**DIRECTIVE:**
Skip the pictures. Set down, word for word, the lines from the start of the material up to and including the line with "PI = math.pi".

**DATASET SECTION:**
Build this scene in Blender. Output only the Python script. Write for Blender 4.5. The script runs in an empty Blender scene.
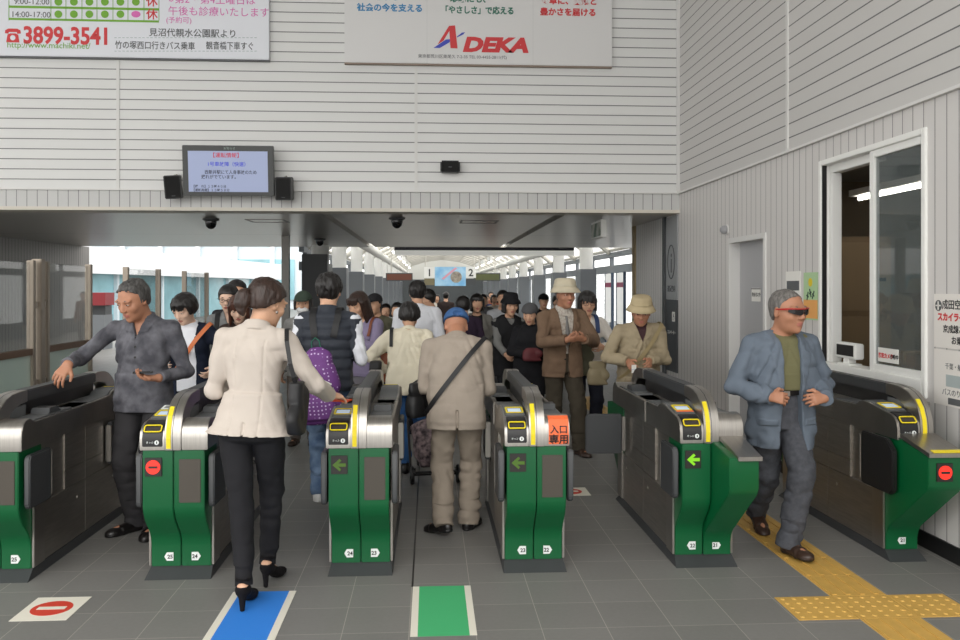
import bpy, bmesh, math, random
import numpy as np
from mathutils import Vector, Matrix, Euler
random.seed(7)
rng = np.random.default_rng(7)
SC = bpy.context.scene
COL = SC.collection
PI = math.pi

# ------------------------------------------------------------------ camera
YAW = math.atan(50 / 850)
cd = bpy.data.cameras.new('camera')
cam = bpy.data.objects.new('camera', cd)
COL.objects.link(cam)
cam.location = (0, 0, 1.6)
cam.rotation_euler = (PI / 2, 0, -YAW)
cd.sensor_fit = 'HORIZONTAL'
cd.sensor_width = 36.0
cd.lens = 36.0 * 850 / 960
cd.shift_y = -32 / 960
cd.clip_start = 0.05
cd.clip_end = 500
SC.camera = cam

# ------------------------------------------------------------------ light
SC.view_settings.view_transform = 'Standard'
SC.view_settings.look = 'None'
SC.view_settings.exposure = 0.0
SC.view_settings.gamma = 1.0
SC.view_settings.use_curve_mapping = False
w = bpy.data.worlds.new('overcast_sky')
SC.world = w
w.use_nodes = True
nt = w.node_tree
bg = nt.nodes['Background']
tc = nt.nodes.new('ShaderNodeTexCoord')
sep = nt.nodes.new('ShaderNodeSeparateXYZ')
nt.links.new(tc.outputs['Generated'], sep.inputs[0])
# overcast sky, brighter towards the open plaza behind the camera (-Y)
rampy = nt.nodes.new('ShaderNodeMapRange')
rampy.inputs['From Min'].default_value = 0.6
rampy.inputs['From Max'].default_value = -0.9
rampy.inputs['To Min'].default_value = 2.1
rampy.inputs['To Max'].default_value = 2.6
nt.links.new(sep.outputs['Y'], rampy.inputs['Value'])
bg.inputs['Color'].default_value = (1.0, 0.99, 0.97, 1)
nt.links.new(rampy.outputs[0], bg.inputs['Strength'])
sd = bpy.data.lights.new('hazy_sun', 'SUN')
sd.energy = 0.8
sd.angle = math.radians(50)
sd.color = (1.0, 0.97, 0.92)
sun = bpy.data.objects.new('hazy_sun', sd)
COL.objects.link(sun)
sun.rotation_euler = Vector((0.12, 0.80, -0.62)).to_track_quat('-Z', 'Y').to_euler()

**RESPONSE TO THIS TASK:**
Build this scene in Blender. Output only the Python script. Write for Blender 4.5. The script runs in an empty Blender scene.
import bpy, bmesh, math, random
import numpy as np
from mathutils import Vector, Matrix, Euler
random.seed(7)
rng = np.random.default_rng(7)
SC = bpy.context.scene
COL = SC.collection
PI = math.pi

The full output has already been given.